**Written task**
Quote every line of the material beneath this one.

**Data extract**
━━━━━━
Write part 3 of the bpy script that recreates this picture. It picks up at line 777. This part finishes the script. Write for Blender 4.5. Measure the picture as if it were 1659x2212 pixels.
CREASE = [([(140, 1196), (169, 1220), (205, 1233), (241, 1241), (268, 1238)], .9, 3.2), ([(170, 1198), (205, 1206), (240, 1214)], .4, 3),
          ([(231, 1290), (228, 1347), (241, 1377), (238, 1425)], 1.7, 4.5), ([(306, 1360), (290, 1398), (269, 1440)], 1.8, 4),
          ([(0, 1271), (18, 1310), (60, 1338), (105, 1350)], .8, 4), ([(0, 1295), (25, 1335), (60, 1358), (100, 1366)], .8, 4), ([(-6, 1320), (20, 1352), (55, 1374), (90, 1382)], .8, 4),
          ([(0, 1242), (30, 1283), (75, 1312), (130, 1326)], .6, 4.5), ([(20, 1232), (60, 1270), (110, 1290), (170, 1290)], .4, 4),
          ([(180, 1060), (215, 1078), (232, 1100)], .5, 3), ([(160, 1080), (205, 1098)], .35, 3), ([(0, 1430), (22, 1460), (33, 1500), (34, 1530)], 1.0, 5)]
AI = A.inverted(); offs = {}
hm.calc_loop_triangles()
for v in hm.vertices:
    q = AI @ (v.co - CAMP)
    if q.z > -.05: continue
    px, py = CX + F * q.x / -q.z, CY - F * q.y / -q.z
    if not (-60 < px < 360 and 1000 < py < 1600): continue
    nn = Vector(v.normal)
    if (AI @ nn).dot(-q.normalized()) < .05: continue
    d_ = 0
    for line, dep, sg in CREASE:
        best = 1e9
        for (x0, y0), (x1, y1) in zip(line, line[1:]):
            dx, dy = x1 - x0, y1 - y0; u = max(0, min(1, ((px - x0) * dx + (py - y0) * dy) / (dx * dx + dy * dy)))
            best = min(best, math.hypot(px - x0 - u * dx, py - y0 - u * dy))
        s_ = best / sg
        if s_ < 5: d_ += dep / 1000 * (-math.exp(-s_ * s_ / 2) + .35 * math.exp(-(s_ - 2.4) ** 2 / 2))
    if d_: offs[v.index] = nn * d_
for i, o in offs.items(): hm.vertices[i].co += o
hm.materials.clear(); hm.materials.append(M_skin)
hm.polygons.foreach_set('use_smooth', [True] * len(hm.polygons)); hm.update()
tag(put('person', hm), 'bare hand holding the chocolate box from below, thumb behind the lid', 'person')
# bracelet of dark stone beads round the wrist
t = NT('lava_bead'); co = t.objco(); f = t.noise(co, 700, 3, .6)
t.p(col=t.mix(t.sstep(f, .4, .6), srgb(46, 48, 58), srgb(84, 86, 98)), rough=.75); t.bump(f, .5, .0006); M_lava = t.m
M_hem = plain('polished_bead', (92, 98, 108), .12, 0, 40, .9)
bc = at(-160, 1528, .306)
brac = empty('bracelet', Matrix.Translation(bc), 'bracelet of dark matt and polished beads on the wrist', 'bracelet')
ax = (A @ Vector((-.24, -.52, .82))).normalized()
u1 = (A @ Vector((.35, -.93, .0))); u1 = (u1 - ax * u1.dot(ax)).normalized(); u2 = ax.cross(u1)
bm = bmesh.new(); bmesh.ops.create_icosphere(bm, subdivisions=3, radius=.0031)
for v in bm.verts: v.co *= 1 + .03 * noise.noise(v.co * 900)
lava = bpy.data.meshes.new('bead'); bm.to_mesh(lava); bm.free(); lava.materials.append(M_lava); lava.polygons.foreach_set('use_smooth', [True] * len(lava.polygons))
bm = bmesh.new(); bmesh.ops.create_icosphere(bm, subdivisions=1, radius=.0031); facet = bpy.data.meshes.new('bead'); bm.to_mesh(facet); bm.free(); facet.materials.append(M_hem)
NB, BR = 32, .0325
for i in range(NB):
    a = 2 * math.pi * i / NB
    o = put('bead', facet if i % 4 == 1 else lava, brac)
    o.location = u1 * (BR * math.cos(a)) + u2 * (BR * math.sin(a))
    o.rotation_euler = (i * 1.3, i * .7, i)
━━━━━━
**The solution**
Write part 3 of the bpy script that recreates this picture. It picks up at line 777. This part finishes the script. Write for Blender 4.5. Measure the picture as if it were 1659x2212 pixels.
CREASE = [([(140, 1196), (169, 1220), (205, 1233), (241, 1241), (268, 1238)], .9, 3.2), ([(170, 1198), (205, 1206), (240, 1214)], .4, 3),
          ([(231, 1290), (228, 1347), (241, 1377), (238, 1425)], 1.7, 4.5), ([(306, 1360), (290, 1398), (269, 1440)], 1.8, 4),
          ([(0, 1271), (18, 1310), (60, 1338), (105, 1350)], .8, 4), ([(0, 1295), (25, 1335), (60, 1358), (100, 1366)], .8, 4), ([(-6, 1320), (20, 1352), (55, 1374), (90, 1382)], .8, 4),
          ([(0, 1242), (30, 1283), (75, 1312), (130, 1326)], .6, 4.5), ([(20, 1232), (60, 1270), (110, 1290), (170, 1290)], .4, 4),
          ([(180, 1060), (215, 1078), (232, 1100)], .5, 3), ([(160, 1080), (205, 1098)], .35, 3), ([(0, 1430), (22, 1460), (33, 1500), (34, 1530)], 1.0, 5)]
AI = A.inverted(); offs = {}
hm.calc_loop_triangles()
for v in hm.vertices:
    q = AI @ (v.co - CAMP)
    if q.z > -.05: continue
    px, py = CX + F * q.x / -q.z, CY - F * q.y / -q.z
    if not (-60 < px < 360 and 1000 < py < 1600): continue
    nn = Vector(v.normal)
    if (AI @ nn).dot(-q.normalized()) < .05: continue
    d_ = 0
    for line, dep, sg in CREASE:
        best = 1e9
        for (x0, y0), (x1, y1) in zip(line, line[1:]):
            dx, dy = x1 - x0, y1 - y0; u = max(0, min(1, ((px - x0) * dx + (py - y0) * dy) / (dx * dx + dy * dy)))
            best = min(best, math.hypot(px - x0 - u * dx, py - y0 - u * dy))
        s_ = best / sg
        if s_ < 5: d_ += dep / 1000 * (-math.exp(-s_ * s_ / 2) + .35 * math.exp(-(s_ - 2.4) ** 2 / 2))
    if d_: offs[v.index] = nn * d_
for i, o in offs.items(): hm.vertices[i].co += o
hm.materials.clear(); hm.materials.append(M_skin)
hm.polygons.foreach_set('use_smooth', [True] * len(hm.polygons)); hm.update()
tag(put('person', hm), 'bare hand holding the chocolate box from below, thumb behind the lid', 'person')
# bracelet of dark stone beads round the wrist
t = NT('lava_bead'); co = t.objco(); f = t.noise(co, 700, 3, .6)
t.p(col=t.mix(t.sstep(f, .4, .6), srgb(46, 48, 58), srgb(84, 86, 98)), rough=.75); t.bump(f, .5, .0006); M_lava = t.m
M_hem = plain('polished_bead', (92, 98, 108), .12, 0, 40, .9)
bc = at(-160, 1528, .306)
brac = empty('bracelet', Matrix.Translation(bc), 'bracelet of dark matt and polished beads on the wrist', 'bracelet')
ax = (A @ Vector((-.24, -.52, .82))).normalized()
u1 = (A @ Vector((.35, -.93, .0))); u1 = (u1 - ax * u1.dot(ax)).normalized(); u2 = ax.cross(u1)
bm = bmesh.new(); bmesh.ops.create_icosphere(bm, subdivisions=3, radius=.0031)
for v in bm.verts: v.co *= 1 + .03 * noise.noise(v.co * 900)
lava = bpy.data.meshes.new('bead'); bm.to_mesh(lava); bm.free(); lava.materials.append(M_lava); lava.polygons.foreach_set('use_smooth', [True] * len(lava.polygons))
bm = bmesh.new(); bmesh.ops.create_icosphere(bm, subdivisions=1, radius=.0031); facet = bpy.data.meshes.new('bead'); bm.to_mesh(facet); bm.free(); facet.materials.append(M_hem)
NB, BR = 32, .0325
for i in range(NB):
    a = 2 * math.pi * i / NB
    o = put('bead', facet if i % 4 == 1 else lava, brac)
    o.location = u1 * (BR * math.cos(a)) + u2 * (BR * math.sin(a))
    o.rotation_euler = (i * 1.3, i * .7, i)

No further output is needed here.